Seth Glier’s new album Birds is steeped in conflict and contradictions. There’s grief and loss, but also strength and resilience; doubt and dismay, but also a sense of optimism as Glier confronts heavy topics and wrestles them into the daylight. He recorded Birds in an airy loft in western Massachusetts outfitted with a grand piano and floor-to-ceiling windows. Birds roost just outside those windows, on the roof of the converted mill building where he lives, and they became his sympathetic audience while Glier made the album. “I felt a tremendous amount of comfort talking to the birds,” he says “I’d check in with them regularly to see how they thought things were going so far.” Birds is Glier’s fifth album, and the latest entry in a burgeoning career that has included a Grammy nomination and a pair of Independent Music Awards while touring with artists including Ani DiFranco and Ryan Adams.

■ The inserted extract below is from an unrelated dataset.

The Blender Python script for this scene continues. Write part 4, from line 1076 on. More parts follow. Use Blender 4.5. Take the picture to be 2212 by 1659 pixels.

Birds began taking shape after Glier lost his brother, Jamie, who died in October 2015, and inspired a TED Talk performance that Glier gave in 2016. “My brother passing away was a huge component of where I was and what I was looking for,” Glier says. “In particular, I was looking for meanings, wanting his life to mean more than just being over.” For a long time afterward, he passed the time by writing songs and inspecting each melody with the feathered fellows by his windowsill. Instead of recording the album in a Los Angeles studio, as he did on his 2015 album If I Could Change One Thing, he decided to make Birds at home.

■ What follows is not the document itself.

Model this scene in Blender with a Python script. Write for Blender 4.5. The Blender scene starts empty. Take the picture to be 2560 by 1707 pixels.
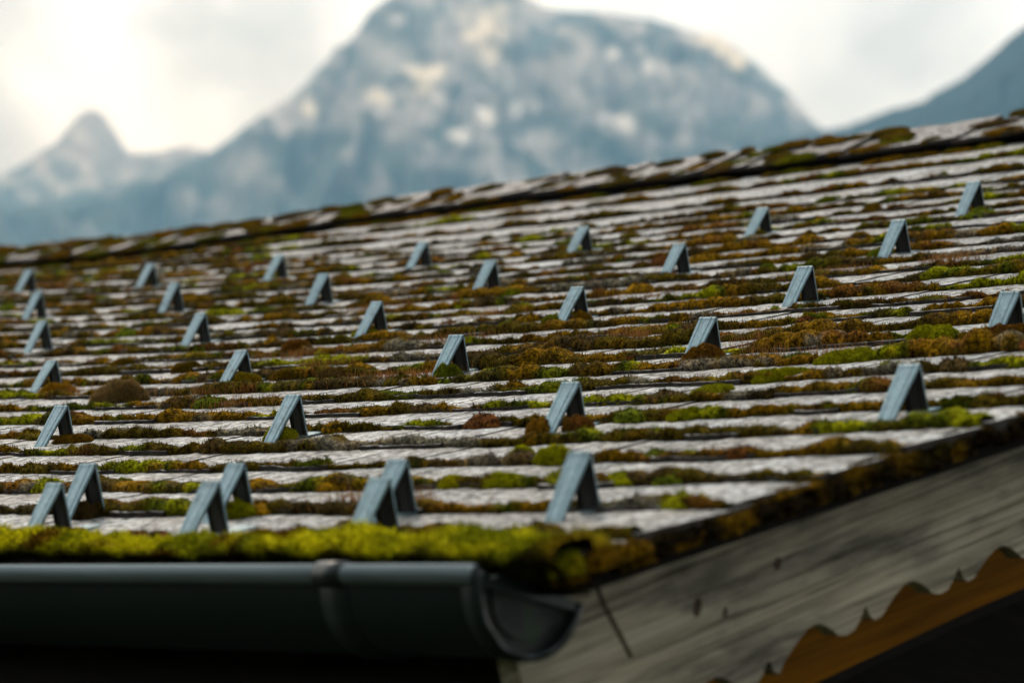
import bpy, math, random
import numpy as np

# ------------------------------------------------------------------ frame of the place
# Roof-local coordinates: x along the eave, y up the slope, z off the slope.
# World: X along the eave, Y into the house, Z up.  OFF lifts the roof above the meadow.
TH = math.radians(25.6); CT, ST = math.cos(TH), math.sin(TH)
OFF = 5.6
rng = np.random.default_rng(7)
random.seed(7)

# ------------------------------------------------------------------ camera
scn = bpy.context.scene
cam_d = bpy.data.cameras.new("camera"); cam = bpy.data.objects.new("camera", cam_d)
scn.collection.objects.link(cam); scn.camera = cam
CAM = np.array([3.84461868, -2.59570706, -0.77433818 + OFF])
from mathutils import Matrix, Vector
r_, u_, b_ = (0.6753605, 0.7141035, 0.1842399), (0.0295634, -0.2758347, 0.9607504), (0.7368950, -0.6434061, -0.2073992)
cam.matrix_world = Matrix(((r_[0], u_[0], b_[0], CAM[0]), (r_[1], u_[1], b_[1], CAM[1]),
                           (r_[2], u_[2], b_[2], CAM[2]), (0, 0, 0, 1)))
cam_d.sensor_width = 36; cam_d.lens = 118.8
cam_d.clip_start = 0.05; cam_d.clip_end = 40000
cam_d.dof.use_dof = True; cam_d.dof.focus_distance = 4.55; cam_d.dof.aperture_fstop = 6.2
cam_d.dof.aperture_blades = 0

# ------------------------------------------------------------------ light
SUN_EL, SUN_AZ = math.radians(48), math.radians(168)     # azimuth measured from +X towards +Y
world = bpy.data.worlds.new("World"); scn.world = world; world.use_nodes = True
nt = world.node_tree; N = nt.nodes; L = nt.links; N.clear()
out = N.new('ShaderNodeOutputWorld'); bg = N.new('ShaderNodeBackground'); L.new(bg.outputs[0], out.inputs[0])
sky = N.new('ShaderNodeTexSky'); sky.sky_type = 'NISHITA'; sky.sun_disc = False
sky.sun_elevation = SUN_EL; sky.sun_rotation = math.pi/2 - SUN_AZ
sky.air_density = 1.0; sky.dust_density = 1.0
bg.inputs[1].default_value = 0.1
tc = N.new('ShaderNodeTexCoord')
def wn(kind, **kw):
    n = N.new(kind)
    for k, v in kw.items(): setattr(n, k, v)
    return n
def wmath(op, a, b=None, c=None, clamp=False):
    n = N.new('ShaderNodeMath'); n.operation = op; n.use_clamp = clamp
    for i, v in enumerate((a, b, c)):
        if v is None: continue
        if isinstance(v, (int, float)): n.inputs[i].default_value = v
        else: L.new(v, n.inputs[i])
    return n.outputs[0]
def wdot(az, tanel):
    d = Vector((math.cos(math.radians(az)), math.sin(math.radians(az)), tanel)).normalized()
    n = N.new('ShaderNodeVectorMath'); n.operation = 'DOT_PRODUCT'
    L.new(tc.outputs['Generated'], n.inputs[0]); n.inputs[1].default_value = d
    return n.outputs['Value']
def wramp(v, a, b, lo=0.0, hi=1.0):
    n = N.new('ShaderNodeMapRange'); n.interpolation_type = 'SMOOTHSTEP'
    L.new(v, n.inputs[0]); n.inputs[1].default_value = a; n.inputs[2].default_value = b
    n.inputs[3].default_value = lo; n.inputs[4].default_value = hi
    return n.outputs[0]
nz = N.new('ShaderNodeTexNoise'); nz.inputs['Scale'].default_value = 9.0; nz.inputs['Detail'].default_value = 4.0
nz.inputs['Roughness'].default_value = 0.5; nz.inputs['Distortion'].default_value = 0.4
L.new(tc.outputs['Generated'], nz.inputs['Vector'])
nzb = N.new('ShaderNodeTexNoise'); nzb.inputs['Scale'].default_value = 2.2; nzb.inputs['Detail'].default_value = 3.0
L.new(tc.outputs['Generated'], nzb.inputs['Vector'])
nzc = N.new('ShaderNodeTexNoise'); nzc.inputs['Scale'].default_value = 28.0; nzc.inputs['Detail'].default_value = 3.0
L.new(tc.outputs['Generated'], nzc.inputs['Vector'])
base = wramp(nz.outputs[0], 0.38, 0.60, 0.78, 1.04)            # cloud brightness
def cloud(az, te, rad_deg, depth, soft=2.2):                  # a darker cloud bank
    n = wramp(wmath('ADD', wdot(az, te), wmath('MULTIPLY', wmath('SUBTRACT', nzc.outputs[0], 0.5), 0.0012)),
              math.cos(math.radians(rad_deg*soft*0.8)), math.cos(math.radians(rad_deg*0.35)), 0.0, depth)
    return wmath('SUBTRACT', 1.0, n)
mask = base
for c in ((144.5, 0.2862, 1.2, 0.22), (144.0, 0.270, 1.0, 0.16), (143.7, 0.300, 0.7, 0.10), (148.8, 0.276, 1.0, 0.30), (148.3, 0.250, 0.7, 0.14),
          (134.0, 0.318, 2.0, 0.22), (132.2, 0.335, 1.0, 0.15), (145.9, 0.300, 0.45, 0.10)):
    mask = wmath('MULTIPLY', mask, cloud(*c))
broad = wramp(wdot(150, 0.75), -0.35, 0.85, 0.19, 1.0)         # the bright half of the overcast is towards the sun
low = wramp(nzb.outputs[0], 0.3, 0.7, 0.88, 1.0)
bright = wmath('MULTIPLY', wmath('MULTIPLY', mask, broad), low)
hue = N.new('ShaderNodeMix'); hue.data_type = 'RGBA'
L.new(wramp(wdot(140, 0.3), math.cos(math.radians(55)), math.cos(math.radians(14))), hue.inputs[0])
hue.inputs[6].default_value = (18.6, 19.8, 20.4, 1); hue.inputs[7].default_value = (12.6, 15.5, 19.0, 1)
ccol = N.new('ShaderNodeVectorMath'); ccol.operation = 'SCALE'; L.new(hue.outputs[2], ccol.inputs[0])
L.new(bright, ccol.inputs['Scale'])
mix = N.new('ShaderNodeMix'); mix.data_type = 'RGBA'
cover = wmath('SUBTRACT', 1.0, wramp(wdot(148.6, 0.226), math.cos(math.radians(1.9)), math.cos(math.radians(0.3)), 0.0, 0.75))
L.new(cover, mix.inputs[0]); L.new(sky.outputs[0], mix.inputs[6]); L.new(ccol.outputs[0], mix.inputs[7])
L.new(mix.outputs[2], bg.inputs[0])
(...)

“I thought that I should just stay close to the windows here,” Glier says. “I think this sort of happened by accident, but by the time I started recording the record, it was fall in New England, which is a profoundly beautiful death. The air is full of honesty, the sky is full of geese, and there is bright gorgeousness woven into the dying of things. It all seeped into the textures of this record.”